Though he would not live to see the end of the war, Roosevelt revealed his own preference for how the post-war world would look in the form of the Morgenthau Plan. This rather astounding plan for post-war Germany would have reduced it to a pre-industrial fief, including the export of Germans as forced labor in foreign countries. When reasonable concerns were raised about the potential for the German population to adequately meet its caloric needs, Roosevelt opined that if the population needed food beyond what their subsistence agriculture could provide, then they should be fed army soup. (Beito does not mention it, but Herbert Hoover would write in a 1947 report that indefinitely tabled the plan that “it cannot be done unless we exterminate or move 25,000,000 people out” of what remained of Germany.)
Recalling Roosevelt’s earlier flippant comment about desiring to order millions of English people to be uprooted from their ancestral homeland for the sake of his whim-based economic planning, or his shameful internment of Japanese Americans despite overwhelming advice against it, it is little surprise that Roosevelt saw little issue with such a brutal plan.
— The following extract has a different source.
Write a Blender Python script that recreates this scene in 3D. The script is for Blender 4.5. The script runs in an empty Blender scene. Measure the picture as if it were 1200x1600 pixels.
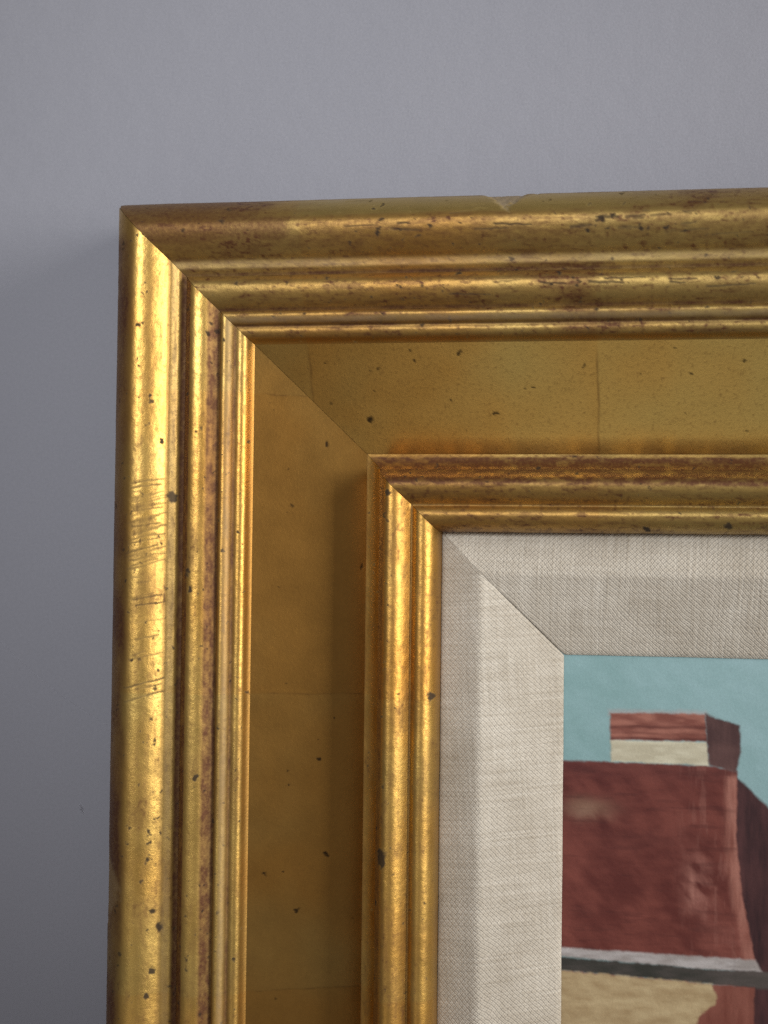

Beito has much more to say about Roosevelt’s many blunders on all fronts, from economic policy and race relations to foreign policy in East Asia, but alas, the past is the past. All we can do is learn from these mistakes and seek to avoid them in the future. Beito’s book is a very useful tool for understanding one of the most mistaken and disastrous leaders of the twentieth century. In addition to its wide breadth, its succinct length makes it an especially attractive option for not only students and academics, but the interested public as well. Beito has done a great service to crack the destructive Roosevelt myth on both the domestic and foreign policy fronts; hopefully, younger generations will listen.